The $64 trillion represents the total value of the debt “insured”. Keep in mind that the same debt can be “insured” many times, because again, you can “insure” it even if you don’t own it. Nobody is going to have to pay $64 trillion unless everybody in the world defaults on every dollar, yen, and euro of debt that they owe. But there will be more defaults than usual, and even a small fraction of $64 trillion is a big honking lot of money.


The total amount of “assets” included in all the fancy new unregulated credit instruments is certainly hundreds of trillions of dollars, and may exceed a quadrillion dollar worldwide. The number is not real for a variety of reasons, but try this simple analogy to help explain how you can multiply a few real things into a mythical total.

A baseball team sells 50,000 season tickets. They cover 82 home games. Therefore the official attendance for the season is 4,100,000. That’s true even if some tickets holders don’t show up to every game, or give their tickets to other people, or even if nobody shows up at all.

The total of all assets, continually being made, swapped, bought, sold, and subdivided, is far more than the amount of individual money that is put into play at any instant. This is money creation rather than wealth creation, which is what the GDP reflects. Investors long ago figured out that the two were different and could be played with in different fashion, but that understanding hasn’t filtered down to the general public.

This vastly oversimplifies the game being played, but console yourself that the heads of these firms don’t know the real value of their assets either. :slight_smile:

But if the 64 trillion was all “insured” or hedged on junk mortages or assets rather than quality ones then it would be entirely possible for their to be 64 trillion of outstanding debts.

But assuming the US goverment does do a full bailout - does that mean there will be some very rich winners as many people must have hedged that the units were going to fail?

I don’t believe, however, that that’s the case.

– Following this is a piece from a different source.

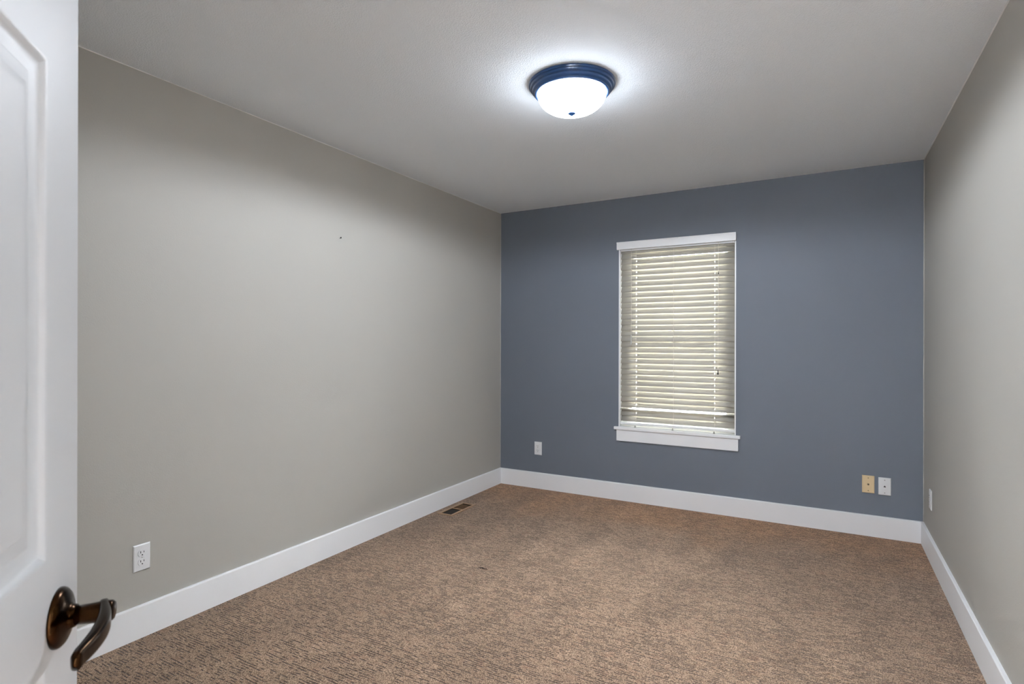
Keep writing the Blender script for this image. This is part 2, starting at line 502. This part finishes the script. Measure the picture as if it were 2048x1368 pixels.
# valance: front board with a small lip and two returns to the wall
bm = bmesh.new()
vz0, vz1 = 2.021 - 0.595, 2.081 - 0.595
box(bm, (-1.482 - wx, -0.024, vz0), (-0.5785 - wx, -0.014, vz1), 0.0018)
box(bm, (-1.482 - wx, -0.027, vz1 - 0.008), (-0.5785 - wx, -0.0235, vz1), 0.001)
box(bm, (-1.482 - wx, -0.014, vz0), (-1.474 - wx, 0.0, vz1), 0.001)
box(bm, (-0.5865 - wx, -0.014, vz0), (-0.5785 - wx, 0.0, vz1), 0.001)
obj('valance', bm, TRIM, blind)
# ladders: two strings with a rung under each slat
for l in LAD:
    bm = bmesh.new()
    for dy in (-0.0135, 0.0135):
        for dx in (-0.0022, 0.0022):
            tube(bm, [(l + dx, SY + dy, 0.631 - 0.595), (l + dx, SY + dy, 2.012 - 0.595)], 0.0006, 6)
    obj('ladder_cord', bm, CORDM, blind)
# small grey cones on the stool, one below each ladder cord
for l in LAD:
    bm = bmesh.new(); lathe(bm, [(0.0, 0.016), (0.004, 0.016), (0.006, 0.006), (0.0085, 0.0), (0.0, 0.0)], 16, center=(l, -0.006, 0.0005))
    obj('stool_cone', bm, STEEL, blind, smooth=True)
def pull(x, z_end, y, mat, r=0.0008, tas=0.034, tr=0.0065, name='lift_cord'):
    bm = bmesh.new(); tube(bm, [(x, y, z_end + tas * 0.7 - 0.595), (x + 0.001, y, 1.5 - 0.595), (x, y, 2.03 - 0.595)], r, 6)
    c = obj(name, bm, CORDM, blind)
    bm = bmesh.new()
    lathe(bm, [(0, tas), (tr * 0.45, tas), (tr * 0.55, tas * 0.45), (tr, tas * 0.3), (tr, 0), (0, 0)], 18, center=(x, y, z_end - 0.595))
    obj('tassel', bm, mat, c, smooth=False)
YC = -0.010
pull(-0.704 - wx, 1.037, YC, TASSELM)
pull(-0.701 - wx, 1.782, YC, TASSELM, tas=0.020, tr=0.0042)
pull(-1.366 - wx, 1.256, YC, TASSELW, tas=0.080, tr=0.0040, name='tilt_cord')
pull(-1.360 - wx, 1.262, YC - 0.006, TASSELW, tas=0.070, tr=0.0034, name='tilt_cord')

# ------------------------------------------------------------------ ceiling lamp
lamp = thing('ceiling_light', 'round flush ceiling lamp with navy rim and lit white glass bowl', 'ceiling light', (-1.006, 2.344, H))
bm = bmesh.new()
pan = [(0, 0), (0.190, 0), (0.1945, -0.003), (0.1955, -0.008), (0.1935, -0.013), (0.1885, -0.015), (0.1875, -0.017),
       (0.1860, -0.024), (0.1800, -0.0275), (0.1785, -0.029), (0.1770, -0.037), (0.1700, -0.0425), (0.1685, -0.044),
       (0.1675, -0.048), (0.1635, -0.0512), (0.1590, -0.0518), (0.1552, -0.0502), (0.1545, -0.047), (0, -0.047)]
pan = [(r, z * 0.94) for r, z in pan]
lathe(bm, pan, 128)
rim = obj('rim', bm, NAVY, lamp); smooth_by_angle(rim, 28)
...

That would probably be a true statement, yes. If you’re on the winning side of a lot of these default bets, you’re feeling good. If you find that you’ve driven the opposite party into bankruptcy, you’re not feeling good. If you find that the government will bail out the opposite party, you’re feeling good again.

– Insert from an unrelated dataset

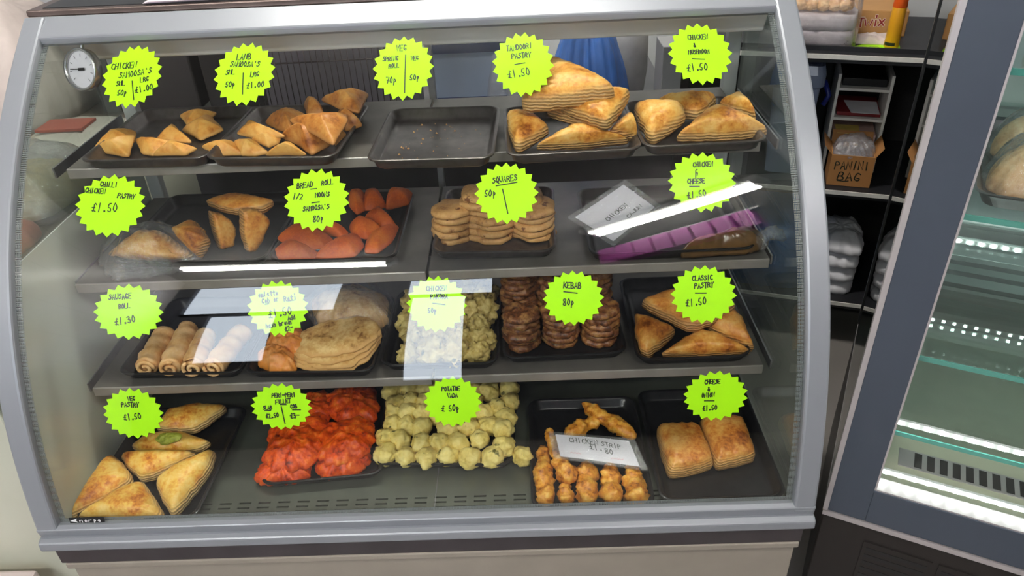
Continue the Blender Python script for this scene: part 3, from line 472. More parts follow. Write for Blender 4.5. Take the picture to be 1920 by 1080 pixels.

I’m a credit trader weighing in here…

That huge $70 trillion number massively overstates the real condition. Basically, most of the swaps just cancel each other out. Example: You and I do a $10 million swap – you “buy” and I “sell”. A while later, I do the exact oppisate trade with someone else where I “buy” and the other guy sells. Net result: I’m neutral – any money you owe me gets forwarded to the third guy and vice versa.
But when the newspaper calls all the banks to find out the size of the swaps market, they’ll call you and hear you have 1 $10 million swap. They’ll call me and hear I have 2 $10 million swaps for a total of $20 million, and they’ll call the third guy and hear he has 1 $10 million swap. Net total: $40 million. Even though in reality, it all nets down to a single $10 million swap.

The amazing thing about credit default swaps is that the money basically just goes in a circle. A handful of people trade the same swaps back and forth between them. The net risk is actually much, much lower than the $70 trillion figure you’ve heard.

Why do they do this?

Cause the price fluctuates all the time, so by buying and selling the same thing back-n-forth, you hope to lock in a profit.

A credit default swap is an insurance contract. You pay me $50k/year, and if some company (say GE) goes bankrupt, I pay you 10 million. Right now, you and I estimate GE’s odds of bankruptcy as tiny but non-zero.
Tommorow, GE announces lower profits. They’re still very unlikely to go bankrupt, but the odds are slightly higher than yesterday. So now, the “insurance company” will demand a higher premium since the odds of them paying out are higher. You and I are still locked in to our “$50k a year for $10 million of insurance” deal, but either of can still buy/sell a different insurance contract to somebody else.

So here’s what you do – you’re currently locked in to paying me $50k and you’ll get $10 million from me if GE goes bankrupt. But the fair cost of insurance has gone up now, so other people are now willing to pay $60k for the same thing. So you do a credit swap with them where they pay you $60k and you pay them $10 million on bankruptcy.
Net result: if GE goes bankrupt, I owe you $10 million and you owe the other guy $10 million, so you just pass along the money and it doesn’t cost you anything. Or, if GE doesn’t go bankrupt, then you owe me $50k a year, and the other guy owes you $60k a year. You pocket the difference. Score!!! Guaranteed no-risk profit!

As for me, I’m still getting your $50k a year, but I’ve “lost” money in the sense that my odds of paying out are now higher. I’m afraid: “oh crap, I really don’t have $10 million, I’d better protect myself just in case GE bankruptcy happens.” So I cut my losses by buying insurance from somebody else, just in case it becomes necessary for me to pay that $10 million to you.

Final result: you and I both have 2 swaps on, that just cancel each other out. We’ve both essentially transferred our original swap to somebody else. Now, imagine you and I do that ten times a day. You can see how the numbers start to make it sound much worse than it is.

Let me just add a little more to doubled’s excellent explanation of a very complex financial instrument.

You can enter into these swaps without actually owning the stock or the $10 million or whatever is underlying the contract. This means you can enter into more and more swaps with nothing backing it up but a nominal amount of money and your promise to pay if necessary. Then when the company goes bankrupty suddenly you find you have 100000 people all demanding their $10 million dollar at the same time. This is what (almost) happened to AIG and is why the government had to bail them out. If they had defaulted on these swaps it would have had worldwide reprecussions. They got greedy and keep selling these ticking time bombs with no one seeming to care about risk.

I think counterparty risk is a big looming problem which the government will have to address and soon.